Financial incentives: Residential energy incentives are common in Canada, but not yet for pellets. On a recent visit to a geothermal-supplied housing development in southwestern Ontario, Canadian Biomass heard of provincial and federal incentives that approached $10,000 per new home. That’s the kind of money required: Pellet appliance supplier Bruce McCallum says a modern, central heating system with bulk storage and automated pellet infeed will set a homeowner back $12,000 to $16,000 installed.

Pellet and pellet appliance standards: As a new technology for Canadian homeowners and small businesses, consumers will want assurances that both the fuel and heating systems are reliable, safe, durable, and meet emissions standards. The U.S.-based Pellet Fuels Institute recently created a voluntary set of quality standards and labelling for its pellet-producing members. Appliances need similar guidelines and labelling systems.

Installer education and certification: “The systems are, for the most part, already available,” McCallum notes. Although some modifications are needed to meet the Canadian preference for hot air furnaces over boilers, the big hurdle, he says, is in creating a network of recognized installers. This is not a new challenge. The domestic geothermal sector had to build its network from scratch, and countries like Austria have done the same for wood pellets. One way to drive this forward is to link government incentives to the use of certified appliances and installers.

Marketing and promotional campaigns: These will be critical to drive the demand for wood pellet heating. As the systems and delivery methods become modernized along European lines, the industry needs to counter the image of rural customers dragging around bags of pellets.
Government support: Government can set the example by converting public buildings from oil to wood pellets. A similar program in Finland saw tremendous success.

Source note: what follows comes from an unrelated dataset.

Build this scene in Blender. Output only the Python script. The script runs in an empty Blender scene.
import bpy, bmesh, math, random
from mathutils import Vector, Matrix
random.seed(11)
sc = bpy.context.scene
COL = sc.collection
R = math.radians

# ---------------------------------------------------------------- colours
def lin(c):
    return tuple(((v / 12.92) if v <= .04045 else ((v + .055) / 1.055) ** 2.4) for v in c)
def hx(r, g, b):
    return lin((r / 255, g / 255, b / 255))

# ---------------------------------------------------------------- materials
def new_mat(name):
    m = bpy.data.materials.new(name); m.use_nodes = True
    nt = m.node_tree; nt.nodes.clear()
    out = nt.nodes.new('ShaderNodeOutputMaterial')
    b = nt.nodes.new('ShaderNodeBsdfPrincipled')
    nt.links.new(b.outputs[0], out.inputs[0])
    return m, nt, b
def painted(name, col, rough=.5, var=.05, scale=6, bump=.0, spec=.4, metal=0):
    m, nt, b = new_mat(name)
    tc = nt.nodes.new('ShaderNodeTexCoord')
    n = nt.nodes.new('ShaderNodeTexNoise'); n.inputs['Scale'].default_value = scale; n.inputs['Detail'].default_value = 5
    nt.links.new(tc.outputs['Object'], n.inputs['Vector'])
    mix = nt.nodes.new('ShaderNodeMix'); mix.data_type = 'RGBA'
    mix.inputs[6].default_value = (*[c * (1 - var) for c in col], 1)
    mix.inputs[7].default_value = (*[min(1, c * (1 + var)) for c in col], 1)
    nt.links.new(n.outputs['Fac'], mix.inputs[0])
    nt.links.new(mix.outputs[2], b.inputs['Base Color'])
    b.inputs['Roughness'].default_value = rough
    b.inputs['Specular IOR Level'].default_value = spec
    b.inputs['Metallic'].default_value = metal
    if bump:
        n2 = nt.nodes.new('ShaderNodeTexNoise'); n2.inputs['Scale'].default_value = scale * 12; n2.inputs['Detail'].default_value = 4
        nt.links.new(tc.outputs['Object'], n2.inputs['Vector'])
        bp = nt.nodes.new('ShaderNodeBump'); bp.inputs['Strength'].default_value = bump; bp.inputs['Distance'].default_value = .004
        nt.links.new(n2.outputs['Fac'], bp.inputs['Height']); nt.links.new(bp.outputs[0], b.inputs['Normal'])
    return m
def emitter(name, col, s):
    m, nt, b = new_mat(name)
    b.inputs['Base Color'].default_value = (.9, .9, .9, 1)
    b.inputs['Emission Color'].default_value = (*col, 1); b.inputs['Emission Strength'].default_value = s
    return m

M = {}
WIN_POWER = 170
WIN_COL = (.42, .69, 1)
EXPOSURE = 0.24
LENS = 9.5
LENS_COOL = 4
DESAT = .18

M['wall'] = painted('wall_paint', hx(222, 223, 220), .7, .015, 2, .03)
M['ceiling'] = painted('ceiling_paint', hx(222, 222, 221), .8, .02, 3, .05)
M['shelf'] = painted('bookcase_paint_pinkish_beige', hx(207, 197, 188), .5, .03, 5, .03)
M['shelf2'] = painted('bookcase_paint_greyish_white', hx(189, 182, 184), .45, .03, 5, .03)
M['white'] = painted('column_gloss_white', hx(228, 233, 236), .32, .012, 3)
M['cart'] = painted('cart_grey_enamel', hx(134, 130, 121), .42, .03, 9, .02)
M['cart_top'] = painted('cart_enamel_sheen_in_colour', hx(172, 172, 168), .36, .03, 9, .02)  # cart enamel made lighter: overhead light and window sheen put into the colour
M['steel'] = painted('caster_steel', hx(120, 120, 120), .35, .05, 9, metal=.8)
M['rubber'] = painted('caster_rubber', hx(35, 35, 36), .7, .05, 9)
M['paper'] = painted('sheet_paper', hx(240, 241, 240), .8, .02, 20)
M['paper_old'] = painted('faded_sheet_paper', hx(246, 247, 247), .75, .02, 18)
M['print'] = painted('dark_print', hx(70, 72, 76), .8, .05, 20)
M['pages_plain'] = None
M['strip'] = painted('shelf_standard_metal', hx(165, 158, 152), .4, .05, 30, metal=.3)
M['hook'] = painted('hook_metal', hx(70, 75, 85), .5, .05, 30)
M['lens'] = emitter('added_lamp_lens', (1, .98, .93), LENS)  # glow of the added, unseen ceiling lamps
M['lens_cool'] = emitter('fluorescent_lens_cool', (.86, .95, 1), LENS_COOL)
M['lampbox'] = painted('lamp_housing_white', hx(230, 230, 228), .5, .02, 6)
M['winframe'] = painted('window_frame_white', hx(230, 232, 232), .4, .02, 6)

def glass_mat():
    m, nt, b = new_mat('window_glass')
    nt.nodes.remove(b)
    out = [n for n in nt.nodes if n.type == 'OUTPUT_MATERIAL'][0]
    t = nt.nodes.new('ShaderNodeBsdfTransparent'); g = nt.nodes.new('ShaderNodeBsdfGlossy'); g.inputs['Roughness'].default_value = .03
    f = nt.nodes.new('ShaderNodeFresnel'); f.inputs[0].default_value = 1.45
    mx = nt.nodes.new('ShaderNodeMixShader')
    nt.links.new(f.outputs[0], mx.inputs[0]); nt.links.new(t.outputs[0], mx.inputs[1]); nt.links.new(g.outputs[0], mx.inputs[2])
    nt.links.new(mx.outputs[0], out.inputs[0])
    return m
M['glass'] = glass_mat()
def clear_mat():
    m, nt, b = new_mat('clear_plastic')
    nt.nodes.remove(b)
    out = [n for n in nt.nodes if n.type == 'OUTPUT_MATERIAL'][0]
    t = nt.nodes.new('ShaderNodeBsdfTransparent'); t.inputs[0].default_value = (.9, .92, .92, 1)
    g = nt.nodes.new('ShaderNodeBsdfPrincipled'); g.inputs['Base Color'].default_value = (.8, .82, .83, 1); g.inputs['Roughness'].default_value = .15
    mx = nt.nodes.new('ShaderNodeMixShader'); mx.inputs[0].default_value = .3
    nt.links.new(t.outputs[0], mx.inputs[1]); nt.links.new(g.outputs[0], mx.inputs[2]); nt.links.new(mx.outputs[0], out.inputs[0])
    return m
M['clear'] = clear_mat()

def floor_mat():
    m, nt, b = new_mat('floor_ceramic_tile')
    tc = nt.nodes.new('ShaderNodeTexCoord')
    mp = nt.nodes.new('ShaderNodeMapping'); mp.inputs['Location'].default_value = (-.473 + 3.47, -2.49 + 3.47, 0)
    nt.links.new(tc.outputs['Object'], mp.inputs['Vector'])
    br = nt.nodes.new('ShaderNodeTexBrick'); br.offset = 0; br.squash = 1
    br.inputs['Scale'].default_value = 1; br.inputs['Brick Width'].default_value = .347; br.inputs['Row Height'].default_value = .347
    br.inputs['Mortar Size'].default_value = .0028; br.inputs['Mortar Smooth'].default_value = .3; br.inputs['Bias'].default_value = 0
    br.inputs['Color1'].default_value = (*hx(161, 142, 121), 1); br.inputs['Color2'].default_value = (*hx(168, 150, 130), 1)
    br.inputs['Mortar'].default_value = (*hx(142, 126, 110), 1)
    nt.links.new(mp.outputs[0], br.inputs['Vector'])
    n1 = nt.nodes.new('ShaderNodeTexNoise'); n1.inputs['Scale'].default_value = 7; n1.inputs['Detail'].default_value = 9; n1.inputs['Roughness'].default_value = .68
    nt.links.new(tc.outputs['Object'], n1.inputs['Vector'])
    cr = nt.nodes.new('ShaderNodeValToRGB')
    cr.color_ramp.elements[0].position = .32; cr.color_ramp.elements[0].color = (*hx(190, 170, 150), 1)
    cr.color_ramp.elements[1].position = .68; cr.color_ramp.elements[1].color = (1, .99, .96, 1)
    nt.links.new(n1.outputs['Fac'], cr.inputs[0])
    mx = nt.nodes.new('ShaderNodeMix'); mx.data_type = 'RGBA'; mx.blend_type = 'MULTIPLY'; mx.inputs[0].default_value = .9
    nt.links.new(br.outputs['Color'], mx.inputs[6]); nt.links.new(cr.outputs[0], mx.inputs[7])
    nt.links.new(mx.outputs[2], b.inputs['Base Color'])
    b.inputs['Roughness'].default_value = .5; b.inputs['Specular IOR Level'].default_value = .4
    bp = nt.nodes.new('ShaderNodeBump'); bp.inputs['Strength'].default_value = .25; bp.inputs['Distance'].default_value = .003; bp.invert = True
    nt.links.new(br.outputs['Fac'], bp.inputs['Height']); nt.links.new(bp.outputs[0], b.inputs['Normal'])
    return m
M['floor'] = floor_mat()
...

Distribution infrastructure: The creation of a modern storage and bulk delivery infrastructure in potential market areas is a key step. In northern Europe, homeowners heating with pellets face no more work than those heating with oil or gas. A delivery truck rolls up to the curb, attaches a hose to an outlet in the wall, and fills a bulk storage silo in the basement or beside the house. When the thermostat kicks in, an automated infeed system delivers pellets. McCallum has attempted a similar system in Prince Edward Island, albeit with cruder delivery systems tied to local feed delivery contractors. Although better than bags, it was still too inefficient, and pellets were damaged. The answer lies in dedicated suppliers, McCallum says.

“Government could help in establishing bulk storage and delivery infrastructure in areas identified as key potential markets. That would help ease concerns over shortages by creating local buffers and would help get the ball rolling, as small appliance suppliers can’t do that on their own.”

Creating incentives for existing energy companies to enter the sector may also help.

Protection for the homeowner: Industry must create a delivery priority system that favours the homeowner so that, in the event of shortages, families do not go cold at the fault of the wood pellet sector. Last winter’s perceived local shortages are an example of what not to do.

Finance/insurance: Lobbying the finance and insurance sectors to accept the recent generation of wood pellet heating systems will be important.